O
crítico Raúl Antelo, no ensaio “Leitura tropológica e política do romance”,
presente no livro Algaravia: discursos de
nação (1998), observa que não há
no comportamento do discurso histórico nada que o diferencie do “efeito do
real” construído pelas narrativas ficcionais. Para ele, a oposição entre
referentes imaginários da ficção e referentes reais da história perderam
relevância e operatividade. História e ficção, dessa forma, “se assemelham mais
do que se opõe e supõe já que como construções de linguagem, tornam a separação
entre forma discursiva e matéria de interpretação indiferenciável” (1998). Ao equiparar o discurso histórico às narrativas ficcionais, no que se
refere a uma simetria intra e extra-referencial que constitui as duas
modalidades discursivas, o crítico retoma uma questão já discutida por um
teórico como Hayden White, em “Figuring the nature of the times deceased”, ou
mesmo Roland Barthes, em textos como “O discurso da história” e o “O efeito do
real”. Dessa maneira, Raúl Antelo, desconstrói a cisão tradicional entre
história e ficção, aproximando-se das postulações do escritor cubano José
Lezama Lima, que entedia o mundo e a história como uma espécie de ficção/paisagem
tecida pela imagem. Em La Expresión
Americana (1988), Lezama diferencia o logos
hegeliano do logos poético. Hegel via
a história como um processo que conduz ao desenvolvimento. O logos poético, ao contrário, vê a
história como um conjunto de imagens. Essa é uma concepção que transforma o
“ser” em “imago”. Se tudo é imagem, como o sujeito pode aspirar à verdade? A
questão é fundamental para Lezama: “(...) todo discurso histórico é, pela
impossibilidade de reconstituir a verdade dos fatos, uma ficção, uma exposição
poética, um produto necessário da imaginação do historiador” (CHIAMPI in LIMA, 1988).
No ensaio “As imagens
possíveis”, Lezama adota uma concepção de mundo pautada pela imagem concebida
como um absoluto, a imagem que se sabe imagem, “a imagem como a última das
histórias possíveis” (1996).
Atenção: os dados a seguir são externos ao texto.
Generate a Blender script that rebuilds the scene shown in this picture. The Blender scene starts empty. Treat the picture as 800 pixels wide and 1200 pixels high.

Visão semelhante é destacada por Guimarães
Rosa, no prefácio “Aletria e Hermenêutica”, presente no livro Tutaméia, ao defender que “a estória não
quer ser história” (1985). Se partirmos do pressuposto de que tanto o
discurso histórico quanto a literatura são constituídos por uma rede de
imagens, perceberemos que tanto a história pode iluminar a literatura, como a
literatura pode injetar potência no discurso histórico. Essa perspectiva
redesenha todas as relações possíveis entre a história e a literatura. Tanto
uma quanto a outra não ressuscitam o passado, porém redimem, salvam um saber. A
literatura sempre se interessou pela história, não apenas como um baú que lhe
fornece saberes, mas como um panorama que pode ser remontado e transformado,
desenhando assim novas constelações, novas narrativas, e lançando luz ou
devolvendo força àquilo que chamamos de real.